Smoke Puff: Save your relationship and wash the dishes

Not that we are relationship gurus or anything, but TBS wants to share the love about important relationship matters…and this involves washing dishes and stuff…apparently…

 

Here at TBS we really care about your relationships.

Ok, not really, because we are dead inside.

But if we did care, we would refer you to a recent study that showed couples are more likely to have a stronger, longer-lasting relationship if they shared boring household chores than if they had lots of sex. The study also identified that it took a year and two months before a relationship truly blossoms into true love.

The idea around these findings is that it’s far more important to say “I love you” and do the vacuuming in turns than it is to plan huge romantic gestures (and sleep with the neighbour).

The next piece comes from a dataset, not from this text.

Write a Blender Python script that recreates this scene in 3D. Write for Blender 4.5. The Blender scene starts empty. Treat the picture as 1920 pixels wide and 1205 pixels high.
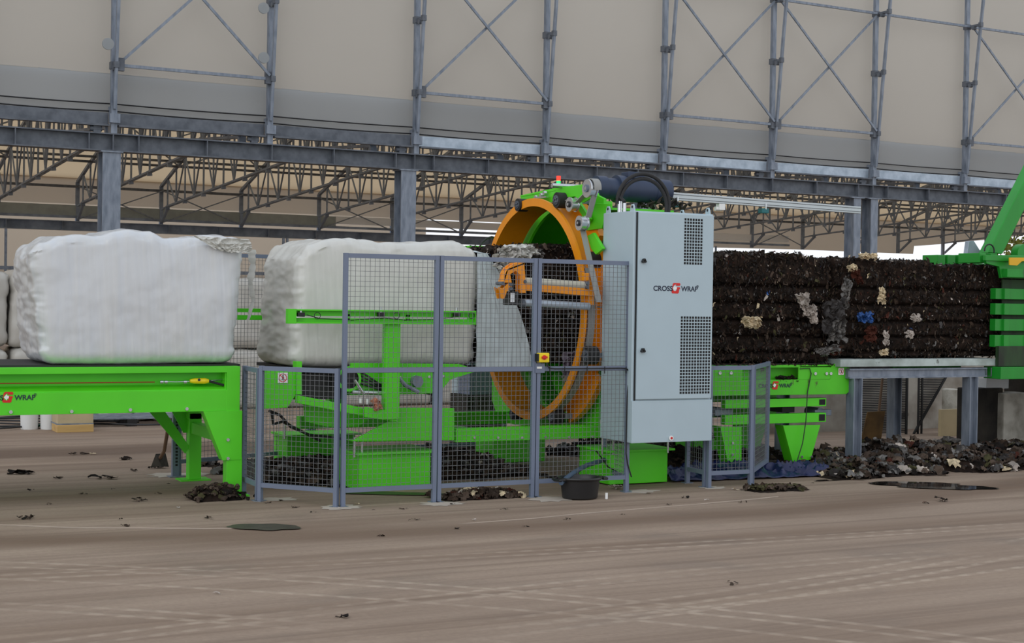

It is about being realistic about your time together rather than trying to recreate scenes from The Notebook.

I guess the point of this poll is to see that carrying the load together, sharing duties and being aware of playing equal roles in the household leads to longevity.

This follows the recent findings that excessive television watching is bad for your relationship and could potentially lead to your partner cheating on you in their mind with the character of whatever show it is you are watching compulsively. And, at TBS we already are perfectly aware that romance is creepy – not that we are bitter or lonely or anything at all.

Neither are we turned on by the purchase of a new washing machine.

(Ed’s note – speak for yourself – I love whitegoods…and all of mine have lasted longer than any relationship I’ve had. Plus you can sell them when you’re done…#winwin)

The poll also identified that simple things like planning trips together and sharing mutual friends was important in cementing the relationship. Apparently, you are far less likely to stick together if you have opposing views when it comes to finances and living arrangements, regardless of how disgustingly romantic you may be.

I know one guy who goes from girlfriend to girlfriend, completely unable to stick at anything long term.

Considering he speaks in a baby voice when he is trying to be romantic, I will also assume he doesn’t offer to watch the dishes at night as a contributing factor to his failing love life.